İstiklal ve İslam Şairimizin vefatı
İstiklal ve İslam Şairimizin vefatı
HÜSEYİN ÖZTÜRK
İstiklal ve İslam şairimiz Mehmed Akif’in vefatının 89 yılı. Rabbim rahmetiyle kuşatmış olarak ebedi âlemde ruhu huzurludur.
20. yüzyılımıza yön veren, İstiklal Mücadelesinde bütün bir halkımızla bütünleşen, sonucunda da İstiklal Marşını yazarak milletimize armağan eden büyük kahramanımızdır.
İstiklal Harbinde Akif olmasaydı, büyük zafer böyle sonuçlanmayabilirdi. İstiklal Savaşında yediden yetmişe cepheye gitmek için insanımızı Akif hazırlamıştır.
Bu hakikate rağmen günümüzde yeterince anlatılamayan İstiklal ve İslam şairimiz, ne yazık ki, hak ettiği şekilde bilinmemektedir.
Hele ki, üniversitelerde belki de en az okunan isim Mehmed Akif’tir. “Bunu nereden biliyoruz” derseniz, sizler de çevrenizde Akif yoklaması yapabilirsiniz.
Örneğin şu soruyu sorabilirsiniz:
-“Mehmed Akif, 1920’de TBMM’ye hangi vilayeti temsilen girmiştir?”
Önceki gün izlediğim bir yarışma programında, yüksek lisans yapmış kimselerin katıldığı bir yarışmada bu soru soruldu.
Burdur dışında bütün vilayetlerin isimleri sayıldı. Geriye “B” harfinden sadece “Burdur” kalınca bilmiş oldular. Sunucu şok oldu.
•
Efendim, Mehmed Akif, Mısır’dan döndükten altı ay sonra 27 Aralık 1936 senesinde İstanbul’da Beyoğlu’nda Mısır Apartmanında hayata veda etmiştir.
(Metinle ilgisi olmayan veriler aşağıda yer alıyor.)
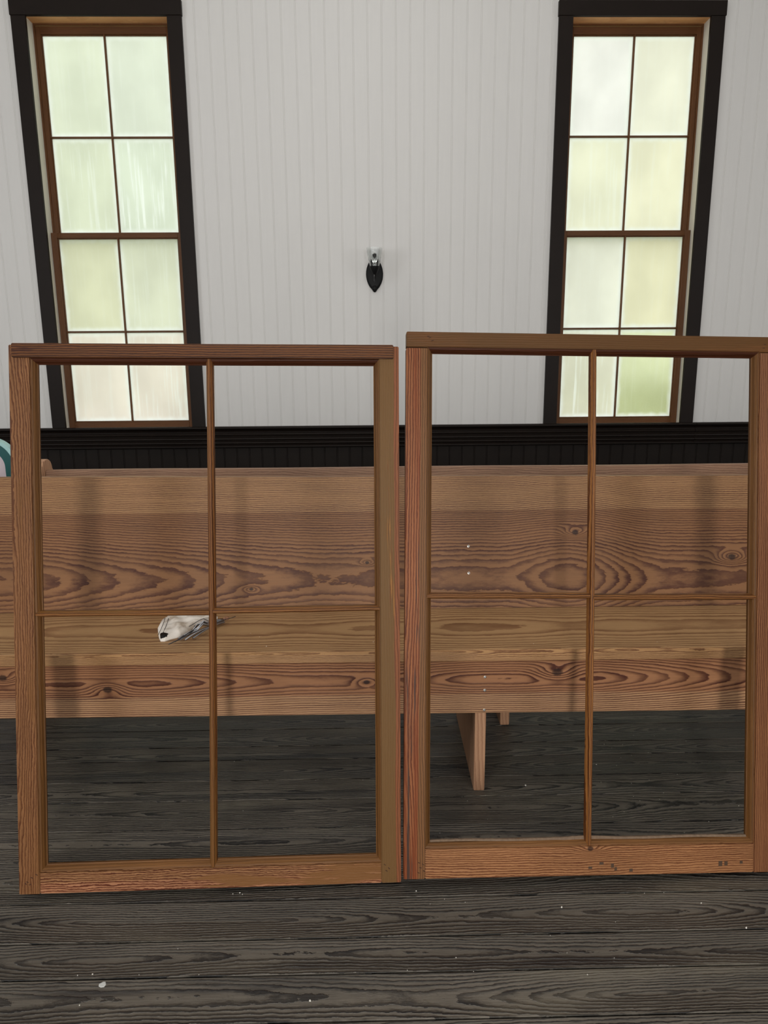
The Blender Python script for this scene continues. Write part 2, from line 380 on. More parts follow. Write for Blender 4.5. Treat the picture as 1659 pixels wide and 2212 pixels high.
# ------------------------------------------------------------------ windows
def pane_mat(name, tint, clear, streak, seed, wet=0.0):
    g = G(name); x, y, z = g.coords()
    st = g.noise(g.vec(x*38+seed, 0.0, z*1.6), detail=4.0, rough=.6)
    bl = g.noise(g.vec(x*3+seed, 0.0, z*2.2), detail=3.0)
    spk = g.noise(g.vec(x*320, 0.0, z*320), detail=1.0)
    tg = g.n('ShaderNodeTexCoord'); sg = g.n('ShaderNodeSeparateXYZ'); g.t.links.new(tg.outputs['Generated'], sg.inputs[0])
    gx, gz = E(g, sg.outputs[0]), E(g, sg.outputs[2])
    ed = g.math('MINIMUM', g.math('MINIMUM', gx, 1.0-gx), g.math('MINIMUM', gz, 1.0-gz)*1.5)
    ed = 1.0-g.step(ed + (bl0 := g.noise(g.vec(x*25, 0.0, z*12), detail=3.0)-.5)*.08, 0.0, .10)  # border mask: bright glow beside the bars, painted into the pane tint
    m = g.math('MAXIMUM', g.step(st, 0.50, 0.64)*streak, ed*.9)
    col = g.mix(m, g.mix(g.step(bl, .3, .7), tuple(c*.90 for c in tint), tuple(min(1, c*.98) for c in tint)), (0.97, 1.0, 0.98))
    tr = g.n('ShaderNodeBsdfTranslucent'); g.put(tr.inputs[0], col)
    rf = g.n('ShaderNodeBsdfRefraction'); rf.inputs['IOR'].default_value = 1.12; rf.inputs['Roughness'].default_value = 0.55 if not wet else 0.35
    g.put(rf.inputs[0], col)
    gl = g.n('ShaderNodeBsdfGlossy'); gl.inputs['Roughness'].default_value = 0.15
    if wet:
        bu = g.n('ShaderNodeBump'); g.put(bu.inputs['Height'], g.noise(g.vec(x*60, 0.0, z*60), detail=2.0)); bu.inputs['Distance'].default_value = 0.004; bu.inputs['Strength'].default_value = .7
        g.t.links.new(bu.outputs[0], rf.inputs['Normal'])
    a = g.n('ShaderNodeMixShader'); g.put(a.inputs[0], (1.0-m)*clear + (spk-.5)*.1); g.t.links.new(tr.outputs[0], a.inputs[1]); g.t.links.new(rf.outputs[0], a.inputs[2])
    b = g.n('ShaderNodeMixShader'); b.inputs[0].default_value = .04; g.t.links.new(a.outputs[0], b.inputs[1]); g.t.links.new(gl.outputs[0], b.inputs[2])
    o = g.n('ShaderNodeOutputMaterial'); g.t.links.new(b.outputs[0], o.inputs[0]); return g.m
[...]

Rahmetli D. Mehmet Doğan’ın ifadesiyle; İstiklal Marşı şairinin dönüşü, resmî makamlar tarafından pek hoş karşılanmadı. CHP’li Dâhiliye Vekâleti bu “mürteci şair”in dönüşüne kimin izin verdiğini araştırmaya başladı.
Devrin devlet yöneticileri, vefat haberinin ve defninin, sessiz sedasız yapılmasını istedi halkımız buna müsaade etmedi. Çünkü onun kim olduğunu biliyor ve ona inanıyorlardı.
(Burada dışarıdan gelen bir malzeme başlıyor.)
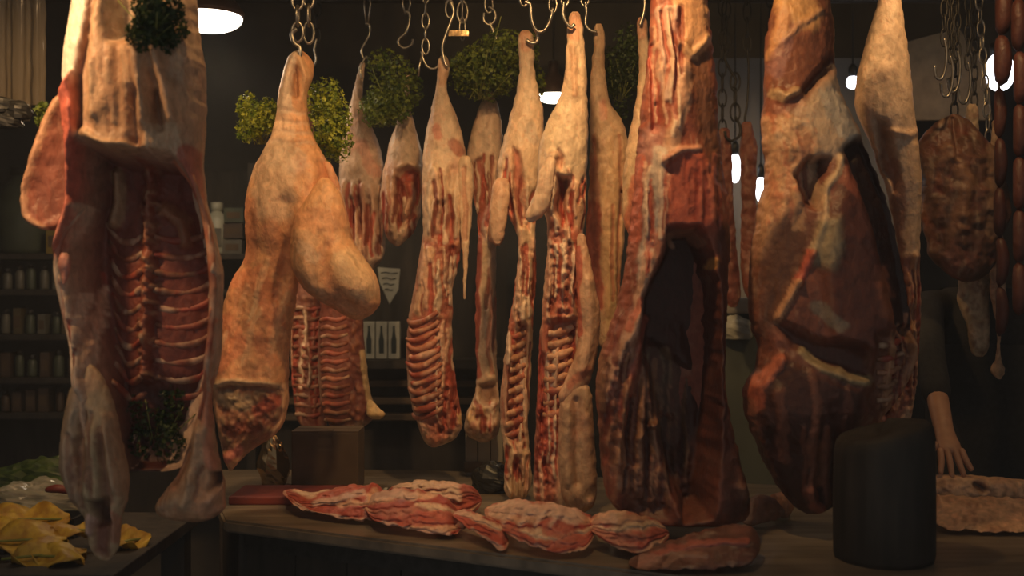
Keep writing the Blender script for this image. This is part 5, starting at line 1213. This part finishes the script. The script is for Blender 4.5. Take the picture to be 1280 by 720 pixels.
for k in range(4):
    m = plain('label_yellow_%d' % k, ((.3, .2, .04), (.28, .12, .03), (.3, .24, .08), (.25, .17, .05))[k], .5, 0, .2, 20, 0)
    small_box(-1.78 + .058 * k, 4.34, z, .05, .1 + .01 * (k % 2), m, ('first', 'second', 'third', 'fourth')[k] + ' yellowish carton from the left under the flank flap', 'yellowish cartons on the top shelf')
# bottle and small goods between the opened lamb and the pork
t = empty('plastic_bottle', P(271, 300, 4.4), 'dull white plastic bottle standing on the shelf end', 'bottle')
c = (P(271, 300, 4.4).x, 4.4, P(0, 318, 4.4).z + .001)
lathe('bottle_body', [(.042, 0), (.046, .008), (.046, .13), (.04, .15), (.02, .165), (.018, .175)], c, WHITEPL, t, 20)
lathe('cap', [(.024, .17), (.024, .2), (.02, .203)], c, WHITEPL, t, 16)
box('bottle_label', c[0] - .03, c[0] + .03, c[1] - .049, c[1] - .0455, c[2] + .03, c[2] + .1, JM[1], t)
for k in range(3):
    small_box(-1.09 + .003 * k, 4.36, c[2] + .062 * k, .075, .055, JM[(k + 1) % 4], ('lowest', 'middle', 'topmost')[k] + ' of three stacked cartons right of the white bottle', 'stacked cartons by the bottle')
# right background: panels
t = tag(box('wall_panel', P(880, 0, 4.3).x, P(1135, 0, 4.3).x, 4.28, 4.3, 0.9, P(0, 74, 4.3).z, GREYP), 'grey wall panel behind the beef sides', 'panel')
bm = bmesh.new(); q = [P(1120, 56, 4.0), P(1198, 35, 4.0), P(1234, 82, 4.0), P(1240, 150, 4.0), P(1120, 150, 4.0)]
a = [bm.verts.new(p) for p in q]; b = [bm.verts.new(p + Vector((0, .02, 0))) for p in q]
bm.faces.new(a); bm.faces.new(b[::-1])
for i in range(5): bm.faces.new((a[i], b[i], b[(i + 1) % 5], a[(i + 1) % 5]))
o = bm_obj('slanted_board', bm, plain('brown_board', (0.34, 0.22, 0.11), .7), None, False, P(1180, 100, 4.0)); tag(o, 'brown board with a slanted top edge behind the empty hooks', 'board')
tag(tube('board_wire', [P(1198, 35, 4.0), (P(1195, 0, 4.0).x, 4.0, 2.92)], .003, DARKMETAL, None, 6), 'wire holding up the brown slanted board', 'wire')
tag(box('cabinet_front', P(900, 0, 3.9).x, P(1000, 0, 3.9).x, 3.9, 3.94, 0, P(0, 392, 3.9).z, GREENP), 'dull green cabinet front between the two big beef sides', 'cabinet')
tag(box('storage_tub', P(905, 0, 3.9).x, P(948, 0, 3.9).x, 3.86, 3.98, P(0, 392, 3.9).z, P(0, 372, 3.9).z, GREYP, None, .01), 'small grey tub on top of the dull green cabinet', 'tub')
c = P(925, 425, 3.8); o = crumple('crumpled_sheet', (c.x, 3.86, P(0, 424, 3.86).z), .05, .035, .05, PAPER, 'crumpled pale sheet stuck on the green cabinet', 'paper', 9, 16, .35)

# hanging plastic at the top left
t = empty('plastic_sleeve', P(22, 150, 2.6), 'bundle of clear pleated plastic sleeves hanging at the top left', 'plastic')
for k, (x0, x1, yb) in enumerate(((-14, 12, 140), (6, 32, 150), (26, 47, 128))):
    V, Fc = [], []; nr, nc = 30, 30
    for i in range(nr):
        yy = -60 + (yb + 60) * i / (nr - 1)
        for j in range(nc):
            a = 2 * math.pi * j / nc; cx = (x0 + x1) / 2; hw = (x1 - x0) / 2
            s = 1 + 0.16 * math.sin(5 * a + k) + 0.1 * vnoise(np.array([j * .5]), np.array([i * .35]), k)[0]
            p = P(cx + hw * math.cos(a) * s, yy, 2.6); p.y += .5 * hw / F * 2.6 * math.sin(a) * s + .02 * k; V.append(tuple(p))
    for i in range(nr - 1):
        for j in range(nc): Fc.append((i * nc + j, i * nc + (j + 1) % nc, (i + 1) * nc + (j + 1) % nc, (i + 1) * nc + j))
    mesh_obj('sleeve', V, Fc, HANGPL, t)
tube('hanger_wire', [P(20, -58, 2.61), (P(20, 0, 2.61).x, 2.55, 2.5)], .004, STEEL, t, 6)
for k, (x, y) in enumerate(((8, 128), (30, 135), (20, 146))):
    c = P(x, y, 2.6); crumple('plastic_knot', (c.x, 2.57, c.z - .03), .03, .02, .025, BLACKPL, ('left', 'right', 'lowest')[k] + ' dark tied end under the pleated plastic sleeves', 'plastic', 30 + k, 12, .3)

# left table: yellowed leaves, clear bag, tray
def leaf(c, ln, wd, rot, tilt, label, seed, mat=YLEAF):
    V, Fc = [], []; n, m = 14, 7
    for i in range(n):
        u = i / (n - 1); w = wd * math.sin(math.pi * (0.04 + .93 * u)) ** .8
        for j in range(m):
            v = j / (m - 1) * 2 - 1
            x = u * ln - ln / 2; y = v * w; z = .012 + abs(v) * w * .35 + .012 * math.sin(u * 7 + seed + v * 2) + .006 * math.sin(v * 6 + seed * 2 + u * 11)
            V.append(Vector((x, y, z)))
    R = Matrix.Rotation(rot, 3, 'Z') @ Matrix.Rotation(tilt, 3, 'X')
    V = [R @ v + Vector(c) for v in V]
    k = len(V); V = V + [v + Vector((0, 0, -.0025)) for v in V]
    for i in range(n - 1):
        for j in range(m - 1):
            a = i * m + j; Fc.append((a, a + m, a + m + 1, a + 1)); Fc.append((k + a, k + a + 1, k + a + m + 1, k + a + m))
    for i in range(n - 1):
        for j in (0, m - 1):
            a = i * m + j; Fc.append((a, a + m, k + a + m, k + a) if j else (a, k + a, k + a + m, a + m))
    for j in range(m - 1):
        for i in (0, n - 1):
            a = i * m + j; Fc.append((a, a + 1, k + a + 1, k + a))
    t = empty('yellow_leaf', c, label, 'leaf', 'yellowed leaves')
    mesh_obj('blade', [tuple(v) for v in V], Fc, mat, t)
    tube('midrib', [R @ Vector((-ln / 2 - .02, 0, .012)) + Vector(c), R @ Vector((0, 0, .016)) + Vector(c), R @ Vector((ln * .4, 0, .014)) + Vector(c)], .003, STEM, t, 6)
TZ = 0.932
for k, (px, Y, ln, wd, rot, z) in enumerate(((35, 2.47, .17, .05, .15, .02), (62, 2.42, .15, .045, .35, .0), (10, 2.55, .16, .05, -.2, .01), (95, 2.52, .12, .03, .25, .03), (40, 2.62, .18, .04, .05, .035), (160, 2.55, .1, .035, .8, .0), (15, 2.7, .14, .04, .3, .02), (75, 2.40, .12, .035, -.25, .0))):
    leaf(((px - 640) / F * Y, Y, TZ + z), ln, wd, rot, .45, ('large yellow leaf lying frontmost on the left table', 'second yellow leaf, under the neck of the opened lamb', 'yellow leaf at the table edge behind the front ones', 'slim curled yellow green leaf beside the lamb neck',
         'long brownish yellow leaf further back on the table', 'small yellow leaf right of the lamb neck', 'pale yellow leaf near the clear plastic bag', 'small yellow leaf at the front rim of the table')[k], k + 3, YLEAF)
c = P(40, 620, 2.85); crumple('clear_bag', (c.x + .02, 2.85, TZ), .11, .06, .06, CELLO, 'shiny crumpled clear plastic bag on the left table', 'bag', 11, 30, .5)
c = P(50, 600, 2.95); crumple('leafy_heap', (c.x, 3.0, TZ), .2, .06, .075, SHADEDPARSLEY, 'dull green leafy heap at the back of the left table', 'greens', 12, 26, .4)
tag(tube('red_pepper', spline([((58 - 640) / F * 2.76, 2.76, TZ + .09), ((75 - 640) / F * 2.76, 2.75, TZ + .095), ((95 - 640) / F * 2.76, 2.76, TZ + .085)], 10), list(.011 * np.sin(np.linspace(.35, 2.6, 10)) ** .6), REDB), 'thin red pepper lying in the clear bag', 'pepper')
t = empty('dark_tray', ((62 - 640) / F * 2.68, 2.68, TZ), 'black tray between the clear bag and the leaves', 'tray')
xx = (62 - 640) / F * 2.68; box('tray_base', xx - .09, xx + .07, 2.64, 2.73, TZ, TZ + .008, BLACKPL, t)
for a in ((xx - .09, xx + .07, 2.632, 2.64), (xx - .09, xx + .07, 2.73, 2.738), (xx - .098, xx - .09, 2.632, 2.738), (xx + .07, xx + .078, 2.632, 2.738)): box('tray_rim', a[0], a[1], a[2], a[3], TZ, TZ + .045, BLACKPL, t)

# ------------------------------------------------------------------ the butcher behind the counter
def skin_mesh(name, chains, mat, parent, sub=2, loc=None):
    """chains: lists of (point, radius); chains after the first start at an existing point index"""
    vs, es, rs = [], [], []
    for ch in chains:
        prev = None
        for it in ch:
            if isinstance(it, int): prev = it; continue
            vs.append(tuple(it[0])); rs.append(it[1]); i = len(vs) - 1
            if prev is not None: es.append((prev, i))
            prev = i
    me = bpy.data.meshes.new(name); me.from_pydata([tuple(Vector(v) - wpos(parent)) for v in vs], es, []); me.update()
    o = bpy.data.objects.new(name, me); COL.objects.link(o); o.parent = parent
    sm = o.modifiers.new('skin', 'SKIN'); sm.use_smooth_shade = True
    for i, r in enumerate(rs):
        q = r if isinstance(r, tuple) else (r, r)
        me.skin_vertices[0].data[i].radius = q
    me.skin_vertices[0].data[0].use_root = True
    ss = o.modifiers.new('sub', 'SUBSURF'); ss.levels = sub; ss.render_levels = sub
    dg = bpy.context.evaluated_depsgraph_get(); ev = o.evaluated_get(dg); m2 = bpy.data.meshes.new_from_object(ev)
    o.modifiers.clear(); o.data = m2; m2.materials.clear(); m2.materials.append(mat)
    m2.polygons.foreach_set('use_smooth', [True] * len(m2.polygons))
    return o
BX, BY = 1.44, 3.5
pr = empty('person', (BX, BY, 0), 'butcher in dark clothes behind the counter, one hand resting on the slabs', 'person')
hz = 0.92
HAND = P(1193, 578, 2.80)          # knuckles
wr = Vector((1.12, 2.90, 1.145)); el = Vector((1.165, 3.13, 1.33)); shd = Vector((1.25, 3.40, 1.46))
clothes = skin_mesh('clothes', [
    [((BX, BY, hz), (.15, .11)), ((BX, BY, 1.12), (.145, .10)), ((BX, BY - .01, 1.32), (.17, .11)), ((BX, BY - .02, 1.44), (.13, .085)), ((BX, BY - .02, 1.50), (.065, .06))],
    [0, ((BX - .09, BY, .82), .095), ((BX - .1, BY - .01, .48), .068), ((BX - .1, BY + .01, .1), .05)],
    [0, ((BX + .09, BY, .82), .095), ((BX + .1, BY - .01, .48), .068), ((BX + .1, BY + .01, .1), .05)],
    [3, ((BX - .12, BY - .04, 1.46), .065), (shd, .062), ((shd + el) / 2, .054), (el, .047), (el.lerp(wr, .62), .040)],
    [3, ((BX + .13, BY - .01, 1.46), .065), ((BX + .19, BY, 1.40), .06), ((BX + .24, BY - .01, 1.15), .047), ((BX + .25, BY - .06, .98), .04)]], CLOTH, pr)
box('apron', BX - .15, BX + .15, BY - .135, BY - .125, .55, 1.35, DARKMETAL if False else CLOTH, pr, .004)
arm = skin_mesh('forearm', [[(el.lerp(wr, .5), .031), (el.lerp(wr, .75), .029), (wr, (.026, .021)), (wr.lerp(HAND, .35) , (.03, .018)), (wr.lerp(HAND, .75), (.036, .016))]], SKIN, pr)
hand_c = wr.lerp(HAND, .7)
fx = Vector((1, 0, 0)); dn = Vector((0, -.45, -.9)).normalized()
for k, (sx, ln, sp) in enumerate(((-.026, .058, -.25), (-.009, .068, -.06), (.009, .064, .14), (.025, .05, .34))):
    a = hand_c + fx * sx; d1 = (dn + fx * sp + Vector((0, -.35, 0))).normalized(); d2 = (dn * .9 + fx * sp + Vector((0, -.1, 0))).normalized()
    skin_mesh('finger', [[(a - dn * .015, .0095), (a + d1 * ln * .4, .009), (a + d1 * ln * .4 + d2 * ln * .35, .008), (a + d1 * ln * .4 + d2 * ln * .65, .0065)]], SKIN, pr, 1)
a = hand_c + fx * -.03 - dn * .03
skin_mesh('thumb', [[(a, .011), (a + Vector((-.022, -.012, -.022)), .0105), (a + Vector((-.03, -.022, -.048)), .008)]], SKIN, pr, 1)
hx = Vector((BX - .01, BY - .05, 1.645))
nk = skin_mesh('neck', [[((BX, BY - .02, 1.46), .058), ((BX, BY - .03, 1.56), .052)]], SKIN, pr, 1)
V, Fc = [], []; n, m = 22, 28
for i in range(n + 1):
    th = math.pi * i / n
    for k in range(m):
        a = 2 * math.pi * k / m; x, y, z = math.sin(th) * math.cos(a), math.sin(th) * math.sin(a), math.cos(th)
        jaw = 1 - .28 * max(0, -z) ** 1.3; fr = max(0, -y)
        px_, py_, pz_ = x * .076 * jaw, y * .095 * (1 - .1 * max(0, -z)), z * .118
        if fr > 0:
            py_ -= .022 * math.exp(-((x / .16) ** 2 + ((z + .12) / .17) ** 2)) * fr                 # nose
            for s in (-1, 1): py_ += .012 * math.exp(-(((x - s * .4) / .17) ** 2 + ((z - .04) / .12) ** 2)) * fr   # eye sockets
            py_ -= .006 * math.exp(-((x / .3) ** 2 + ((z + .45) / .07) ** 2)); py_ += .005 * math.exp(-((x / .3) ** 2 + ((z + .42) / .025) ** 2))
        V.append((hx.x + px_, hx.y + py_, hx.z + pz_))
for i in range(n):
    for k in range(m): Fc.append((i * m + k, (i + 1) * m + k, (i + 1) * m + (k + 1) % m, i * m + (k + 1) % m))
hd = mesh_obj('head', V, Fc, SKIN, pr)
HV = [tuple(hx + (Vector(v) - hx) * 1.07 + Vector((0, .012, .008))) for v in V]
mesh_obj('hair', HV, [f for f in Fc if (sum(HV[i][2] for i in f) / 4 - hx.z) > .045 - .9 * max(-.06, (sum(HV[i][1] for i in f) / 4 - hx.y))], HAIR, pr)
for s in (-1, 1):
    lathe('ear', [(.012, -.03), (.018, -.01), (.02, .012), (.012, .028)], (hx.x + s * .076, hx.y + .012, hx.z - .005), SKIN, pr, 8)
    lathe('eye', [(.002, -.011), (.008, -.007), (.011, 0), (.008, .007), (.002, .011)], (hx.x + s * .03, hx.y - .072, hx.z + .006), PAPER, pr, 10)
Babıâli’de de duyarlı münevverlerimiz vardı. İşte o isimlerden birisi de merhum Peyami Safa’dır ve şöyle yazmıştır:
-“Yarınki nesillerin Çanakkale ve Sakarya’da abide arayan gözleri, bu toprağın altında kefensiz yatanların bir tek tesellisi olarak onun şiirlerini görecektir.
Akif’siz Boğazlar müdafaasının ve İstiklal Harbinin destanı yazılamaz, yazılırsa bir vak’anüvisin kaleminden çıkan alelade, kupkuru bir zabıt varakası halinde kalacaktır”.
Yusuf Ziya Ortaç ise Akif’e gereken ilginin gösterilmemesini edebiyata hürmetsizliğin bir örneği olarak görmüştür.
Münir Müeyyet Bekman ise, “İnkılâpçı bir ruhun ona vereceği hüküm, sıfırdır” diye yazmıştır.
Ercümend Ekrem Talu da inkılâpçılık adına ona sıfır veren zihniyete; “O hastayı rahat bırakın” diye seslenerek:
-“Ona indireceğiniz her darbe, Harb-i Umuminin ve İstiklâl Harbinin tertemiz alınlı şehitlerini rahatsız eder diye yazmıştır”.
•
Ezcümle:
İstiklal ve İslam şairimiz vefat edince unutulacağını sananlar yanılmıştır. Hatta o tarihten sonra Mehmed Akif daha tesirli şekilde kamuoyu nezdinde kabul görmüştür.
Ömrünü dinine, milletine, vatanına hizmete adamış büyük Akif’i 89 yıl sonra bir daha rahmetle anıyoruz.
Hamdolsun artık son 25 yıldır, devlet-millet birliği içerisinde yâd ediliyor. Ruhu için el-Fatiha.